En mi opinión, viajar debe ser un aprendizaje, una apertura a otras vidas, a otras experiencias. Para mí no tiene sentido recorrerme las capitales de Europa para ver catedrales si no visito sus mercados, leo sus periódicos, conozco sus problemas o su historia. Por eso siempre que he viajado huyo de los grupos organizados, me mezclo con la gente del lugar e intento aprender a decir “buenos días” o “gracias” en portugués, euskera, catalán o francés.

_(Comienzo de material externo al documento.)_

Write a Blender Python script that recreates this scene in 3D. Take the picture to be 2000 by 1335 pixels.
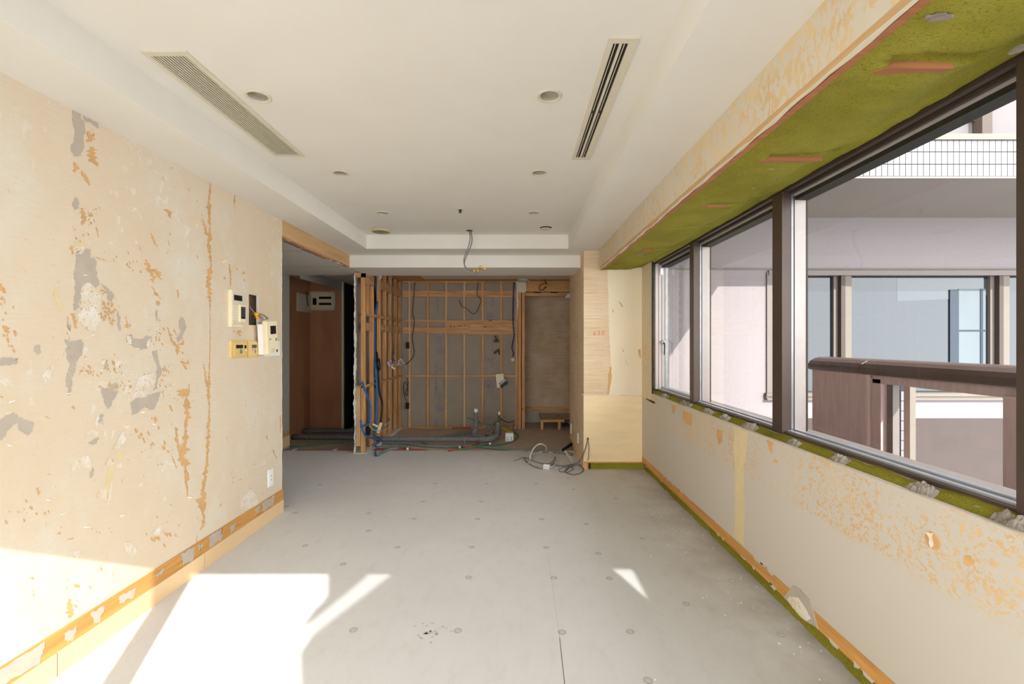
import bpy, bmesh, math, random
from mathutils import Vector, Matrix, noise
random.seed(7)
for _o in list(bpy.data.objects):
    bpy.data.objects.remove(_o)
SC = bpy.context.scene
COL = SC.collection

# ------------------------------------------------------------------ camera
H = 1.395                      # eye height above the cement-board floor
F, CX, CY = 889.0, 1006.0, 668.0
cam_d = bpy.data.cameras.new('camera')
cam_d.lens = 16.0
cam_d.sensor_width = 36.0
cam_d.shift_x = -6.0 / 2000
cam_d.shift_y = 0.5 / 2000
cam_d.clip_start = 0.02
cam = bpy.data.objects.new('camera', cam_d)
cam.location = (0, 0, H)
cam.rotation_euler = (math.pi / 2, 0, 0)
COL.objects.link(cam)
SC.camera = cam

# ------------------------------------------------------------------ light
SC.view_settings.view_transform = 'Standard'
SC.view_settings.look = 'None'
SC.view_settings.gamma = 1.0
SC.view_settings.use_curve_mapping = False
SC.view_settings.exposure = 0.02
SC.cycles.max_bounces = 14
SC.cycles.diffuse_bounces = 10
SC.cycles.glossy_bounces = 4
SC.cycles.transparent_max_bounces = 16
SC.cycles.sample_clamp_indirect = 12.0

w = bpy.data.worlds.new('hazy_sky')
SC.world = w
w.use_nodes = True
bg = w.node_tree.nodes['Background']
bg.inputs['Color'].default_value = (0.955, 0.975, 1.0, 1)
bg.inputs['Strength'].default_value = 6.4

SUN = Vector((-0.4136, 1.0, -0.60)).normalized()
sd = bpy.data.lights.new('sun', 'SUN')
sd.energy = 8.0
sd.angle = math.radians(0.3)
sd.color = (1.0, 0.97, 0.93)
so = bpy.data.objects.new('sun', sd)
so.rotation_euler = SUN.to_track_quat('-Z', 'Y').to_euler()
so.location = (6, -12, 12)
COL.objects.link(so)

def portal(loc, rot, sx, sy):
    d = bpy.data.lights.new('window_portal', 'AREA')
    d.shape = 'RECTANGLE'; d.size = sx; d.size_y = sy
    d.cycles.is_portal = True
    o = bpy.data.objects.new('window_portal', d)
    o.location = loc; o.rotation_euler = rot
    COL.objects.link(o)
portal((-0.27, -1.02, 1.13), (math.pi / 2, 0, 0), 3.3, 2.26)      # rear balcony window, shines to +y
portal((1.62, 2.0, 1.56), (math.pi / 2, 0, math.pi / 2), 5.8, 1.4)   # window band in the right wall, shines to -x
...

Porque, ¿qué sentido tiene visitar Londres y no haber oído hablar nunca de Oliver Cromwell ni Horatio Nelson? ¿O Praga y desconocer la existencia del Imperio Austro-Húngaro? ¿Es posible viajar a la Toscana sin haber estado nunca en Úbeda y Baeza? ¿Cómo puede alguien visitar Sevilla y preguntarme -verídico- si la Giralda está muy lejos de la Catedral?

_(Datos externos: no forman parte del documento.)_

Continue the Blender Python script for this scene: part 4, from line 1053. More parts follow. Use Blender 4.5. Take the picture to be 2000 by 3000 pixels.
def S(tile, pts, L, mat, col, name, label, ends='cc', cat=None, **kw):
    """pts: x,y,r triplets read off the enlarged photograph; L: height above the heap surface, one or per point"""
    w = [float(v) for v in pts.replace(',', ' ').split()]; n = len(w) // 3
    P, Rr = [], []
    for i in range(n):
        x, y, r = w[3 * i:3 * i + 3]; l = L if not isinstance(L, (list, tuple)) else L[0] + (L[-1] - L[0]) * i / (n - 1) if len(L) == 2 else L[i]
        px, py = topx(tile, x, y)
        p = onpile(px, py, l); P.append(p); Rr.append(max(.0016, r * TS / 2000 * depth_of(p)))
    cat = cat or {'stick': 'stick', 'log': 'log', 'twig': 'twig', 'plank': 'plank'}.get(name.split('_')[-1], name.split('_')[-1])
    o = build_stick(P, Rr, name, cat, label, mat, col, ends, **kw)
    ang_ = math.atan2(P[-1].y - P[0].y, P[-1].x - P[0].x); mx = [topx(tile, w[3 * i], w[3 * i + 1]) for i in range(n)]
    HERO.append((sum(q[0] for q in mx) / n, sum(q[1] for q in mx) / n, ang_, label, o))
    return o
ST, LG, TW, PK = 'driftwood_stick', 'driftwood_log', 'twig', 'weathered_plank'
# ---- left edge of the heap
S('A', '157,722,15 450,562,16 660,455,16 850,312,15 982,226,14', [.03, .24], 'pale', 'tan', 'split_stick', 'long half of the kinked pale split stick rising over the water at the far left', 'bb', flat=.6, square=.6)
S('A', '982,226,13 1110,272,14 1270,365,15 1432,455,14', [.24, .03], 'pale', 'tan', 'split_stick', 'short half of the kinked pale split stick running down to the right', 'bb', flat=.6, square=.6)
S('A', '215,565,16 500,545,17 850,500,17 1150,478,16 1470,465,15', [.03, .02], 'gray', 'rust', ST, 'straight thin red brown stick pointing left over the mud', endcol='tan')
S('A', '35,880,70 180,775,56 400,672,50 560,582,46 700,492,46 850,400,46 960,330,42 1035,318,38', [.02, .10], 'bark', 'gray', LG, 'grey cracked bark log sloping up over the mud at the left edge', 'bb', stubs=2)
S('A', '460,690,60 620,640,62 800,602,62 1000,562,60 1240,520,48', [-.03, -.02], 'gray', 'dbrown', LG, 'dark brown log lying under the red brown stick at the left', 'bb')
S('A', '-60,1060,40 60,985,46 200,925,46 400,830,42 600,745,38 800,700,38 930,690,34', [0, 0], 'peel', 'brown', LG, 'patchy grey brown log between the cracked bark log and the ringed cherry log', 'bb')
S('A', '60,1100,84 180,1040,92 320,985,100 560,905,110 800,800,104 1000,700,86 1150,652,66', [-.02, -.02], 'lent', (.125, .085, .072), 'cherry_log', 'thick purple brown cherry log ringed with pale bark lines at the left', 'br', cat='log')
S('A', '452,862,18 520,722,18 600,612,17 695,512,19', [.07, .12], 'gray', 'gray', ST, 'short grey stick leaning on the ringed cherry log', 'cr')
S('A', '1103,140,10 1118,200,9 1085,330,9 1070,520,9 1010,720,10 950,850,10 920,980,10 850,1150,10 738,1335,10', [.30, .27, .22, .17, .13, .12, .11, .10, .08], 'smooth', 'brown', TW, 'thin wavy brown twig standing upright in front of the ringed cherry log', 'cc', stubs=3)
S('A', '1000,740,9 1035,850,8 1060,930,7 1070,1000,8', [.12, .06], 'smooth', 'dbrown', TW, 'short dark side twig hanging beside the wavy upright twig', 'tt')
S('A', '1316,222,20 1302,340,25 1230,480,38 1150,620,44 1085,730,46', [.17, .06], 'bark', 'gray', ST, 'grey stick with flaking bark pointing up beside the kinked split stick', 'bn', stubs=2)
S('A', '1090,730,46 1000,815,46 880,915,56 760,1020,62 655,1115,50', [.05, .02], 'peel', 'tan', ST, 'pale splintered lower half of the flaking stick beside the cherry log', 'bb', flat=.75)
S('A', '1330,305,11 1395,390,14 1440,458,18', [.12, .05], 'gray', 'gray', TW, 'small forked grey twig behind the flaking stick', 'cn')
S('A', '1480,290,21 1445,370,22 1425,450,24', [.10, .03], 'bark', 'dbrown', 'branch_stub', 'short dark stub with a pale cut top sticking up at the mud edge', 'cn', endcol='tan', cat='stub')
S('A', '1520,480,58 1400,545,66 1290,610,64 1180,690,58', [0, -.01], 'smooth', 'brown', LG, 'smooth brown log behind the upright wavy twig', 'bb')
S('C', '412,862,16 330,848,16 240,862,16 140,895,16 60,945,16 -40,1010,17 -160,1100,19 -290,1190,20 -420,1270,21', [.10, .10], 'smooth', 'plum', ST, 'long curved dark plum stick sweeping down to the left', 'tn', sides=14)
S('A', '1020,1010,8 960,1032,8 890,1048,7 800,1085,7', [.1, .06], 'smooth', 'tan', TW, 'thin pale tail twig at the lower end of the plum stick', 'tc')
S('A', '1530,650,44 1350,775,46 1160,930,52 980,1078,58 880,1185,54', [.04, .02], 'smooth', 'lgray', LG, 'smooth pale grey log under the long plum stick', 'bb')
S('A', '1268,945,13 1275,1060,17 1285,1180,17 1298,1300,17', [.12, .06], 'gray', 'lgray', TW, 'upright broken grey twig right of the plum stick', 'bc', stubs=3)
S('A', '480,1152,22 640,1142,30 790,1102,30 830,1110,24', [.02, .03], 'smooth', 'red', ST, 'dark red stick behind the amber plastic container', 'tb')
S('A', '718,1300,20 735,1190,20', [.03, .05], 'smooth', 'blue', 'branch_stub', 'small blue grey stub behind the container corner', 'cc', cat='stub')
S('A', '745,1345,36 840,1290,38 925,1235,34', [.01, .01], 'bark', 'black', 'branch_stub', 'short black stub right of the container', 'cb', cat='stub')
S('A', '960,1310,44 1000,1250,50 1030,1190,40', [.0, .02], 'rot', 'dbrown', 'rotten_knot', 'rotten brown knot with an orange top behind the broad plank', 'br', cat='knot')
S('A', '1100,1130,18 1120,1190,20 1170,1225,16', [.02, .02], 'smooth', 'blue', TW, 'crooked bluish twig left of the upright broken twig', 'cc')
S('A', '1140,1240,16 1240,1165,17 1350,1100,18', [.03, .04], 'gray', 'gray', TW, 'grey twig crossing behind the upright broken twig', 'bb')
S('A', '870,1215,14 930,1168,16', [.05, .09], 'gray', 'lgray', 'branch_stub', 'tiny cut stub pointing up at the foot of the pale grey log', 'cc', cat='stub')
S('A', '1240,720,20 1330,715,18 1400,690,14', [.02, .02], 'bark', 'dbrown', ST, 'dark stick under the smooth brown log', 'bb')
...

Además, tengo tres hijos y trato de disfrutar con ellos cada día. Viajamos siempre juntos en familia y trato de educarlos en el amor al camino y no a la meta. Intento que aprecien la belleza de las diferencias, el respeto al prójimo y la curiosidad por aprender. Por eso no entenderé nunca a los padres y madres que instalan pantallas de vídeo en el coche. ¿Para qué están las ventanas sino para mirar por ellas, descubrir el exterior e imaginar nuevos mundos? Incluso del aburrimiento se aprende. Y si protestan o lloran, nuestra obligación como progenitores es aguantarlos y no dejarlos anestesiados con una película de dibujos animados. Tampoco comparto el dejarlos a cargo de los abuelos para irme a conocer mundo sin ellos. ¿Qué sentido tiene? Para mí, ninguno.

En nuestra sociedad consumista el turismo de masas y compulsivo se ha generalizado. Miles de aviones surcan los cielos y cruceros los océanos, repletos de personas ávidas de visitar cuantos más lugares mejor. De hacer miles de fotos que almacenarán en sus teléfonos sin entablar contacto alguno con las personas que viven en esas ciudades que visitan. Se trata de cantidad frente a calidad en una carrera sin fin, que afecta muy negativamente al medio ambiente y esquilma sociedades condicionando su economía y empobreciendo a sus gentes (de eso sabemos mucho en Andalucía). Un modelo insostenible que tarde o temprano tendrá que cambiar o acabará destruyéndonos a todos.